En las noches de insomnio pensábamos que nada como el televisor para volver a planchar la oreja. La parrilla televisiva, enjuta de contenidos en la madrugada, solía ofrecer algún refrito por aquí, una repetición por allá y algunas retransmisiones de hockey hierba o balonmano autonómico, narrados por comentaristas con enciclopédicos conocimientos sobre el tema. Pero sobre todos ellos brillaba como el neón en Broadway la teletienda. Pequeñas obras maestras de unos diez minutos de duración que ofrecían todas las cadenas. A veces coincidían en varias al mismo tiempo. Eran cautivadoras. Fascinantemente repetitivas. Que levante la mano quien no se haya embelesado ante la sucesión de inventos y ocurrencias que nos presentaban estos espacios publicitarios.

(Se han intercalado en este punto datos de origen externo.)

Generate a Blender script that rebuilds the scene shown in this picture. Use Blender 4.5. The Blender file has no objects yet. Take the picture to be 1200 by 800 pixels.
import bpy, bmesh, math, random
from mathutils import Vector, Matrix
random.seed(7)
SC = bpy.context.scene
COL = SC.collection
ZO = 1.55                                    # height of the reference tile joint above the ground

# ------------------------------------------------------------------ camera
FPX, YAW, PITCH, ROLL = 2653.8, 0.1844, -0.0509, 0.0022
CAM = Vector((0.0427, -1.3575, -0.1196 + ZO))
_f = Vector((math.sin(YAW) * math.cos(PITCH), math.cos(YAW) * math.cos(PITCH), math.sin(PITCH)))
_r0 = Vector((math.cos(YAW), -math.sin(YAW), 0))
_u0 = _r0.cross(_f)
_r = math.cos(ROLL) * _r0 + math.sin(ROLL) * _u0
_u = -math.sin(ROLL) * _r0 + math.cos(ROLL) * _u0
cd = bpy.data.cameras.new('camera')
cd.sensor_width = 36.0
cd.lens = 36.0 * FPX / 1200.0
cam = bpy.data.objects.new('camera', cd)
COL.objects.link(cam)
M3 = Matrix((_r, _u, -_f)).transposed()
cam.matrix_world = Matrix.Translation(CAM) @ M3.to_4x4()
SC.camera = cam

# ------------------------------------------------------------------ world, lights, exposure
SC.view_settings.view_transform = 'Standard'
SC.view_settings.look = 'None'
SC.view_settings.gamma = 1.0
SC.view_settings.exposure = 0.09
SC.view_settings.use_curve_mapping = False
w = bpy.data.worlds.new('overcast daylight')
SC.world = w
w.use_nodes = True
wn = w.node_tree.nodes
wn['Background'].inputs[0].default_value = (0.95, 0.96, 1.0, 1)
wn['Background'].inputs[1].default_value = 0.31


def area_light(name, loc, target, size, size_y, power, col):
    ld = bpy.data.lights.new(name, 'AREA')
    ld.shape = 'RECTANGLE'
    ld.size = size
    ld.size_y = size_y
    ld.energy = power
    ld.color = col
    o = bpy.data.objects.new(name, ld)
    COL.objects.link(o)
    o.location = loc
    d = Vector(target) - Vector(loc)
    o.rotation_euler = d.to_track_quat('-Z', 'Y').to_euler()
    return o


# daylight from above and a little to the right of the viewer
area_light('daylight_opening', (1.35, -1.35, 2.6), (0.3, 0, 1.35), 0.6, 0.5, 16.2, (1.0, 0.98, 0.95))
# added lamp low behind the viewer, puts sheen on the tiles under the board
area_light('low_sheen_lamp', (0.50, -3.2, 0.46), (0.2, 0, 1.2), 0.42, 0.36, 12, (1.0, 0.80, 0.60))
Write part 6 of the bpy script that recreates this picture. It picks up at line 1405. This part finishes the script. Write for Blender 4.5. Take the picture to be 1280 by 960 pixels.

Que alguien diga cómo se puede haber vivido sin una picadora como aquella. Lo hacía todo con sencillez. Sin esfuerzo se podían preparar salsas para tacos, tortillas y burritos. Picaba carne. Además hacía exquisitos zumos y purés; troceaba cebolla y cortaba en dados el tomate. ¡Y en juliana! Pelaba patatas, mondaba manzanas y rallaba queso... todo con un simple juego de muñeca, sin cables ni electricidad. Luego, con un pequeño accesorio, un mundo infinito de funciones igualmente prácticas aparecía ante nosotros como por arte de magia. Ciertamente, cómo se pudo vivir sin aquello. Y qué decir del kit de pintura que no goteaba; de la facilidad, rapidez y uniformidad con la que se pintaban paredes, puertas y ventanas, incluso lugares de difícil acceso. Con tal maravilla daban ganas de redecorar la casa cada mes. Como de estar fregándola a todas horas con el mocho ergonómico de fácil limpieza. Una voz en off nos advertía de lo miserables que podrían ser nuestras vidas sin aquellos artilugios y lo que mejorarían de tenerlos. Cómo es posible la felicidad sin el banco de hacer abdominales sin esfuerzo o aquel aparato multifuncional de gimnasia; cómo mirar hacia el futuro sin un masajeador o una manguera extensible; qué clase de individuo se puede ser sin una ensaladera de iridio, una cartera de aluminio (disponible en tres colores) o un taladro que tanto perfora una pared como fríe un huevo o ahuyenta mosquitos.
El locutor vencía nuestra ya débil voluntad informándonos de que si llamábamos “ahora” recibiríamos dos aparatos y nos saldría a mitad de precio. La casa se llenaba entonces de cientos de armatostes que acababan olvidados y amontonados, no sin antes haber expulsado a algún miembro de la familia para hacer sitio. Pero tragando como cachalotes caíamos una y otra vez ante una nueva herramienta, seducidos por los cantos de sirena de ese artero, taimado y bien estudiado sistema publicitario, refinado heredero de aquellos charlatanes de feria que vendían barato barato brebajes mágicos y productos milagrosos.
La reforma fiscal que anuncia el Gobierno es cojonuda. Quiero una ya.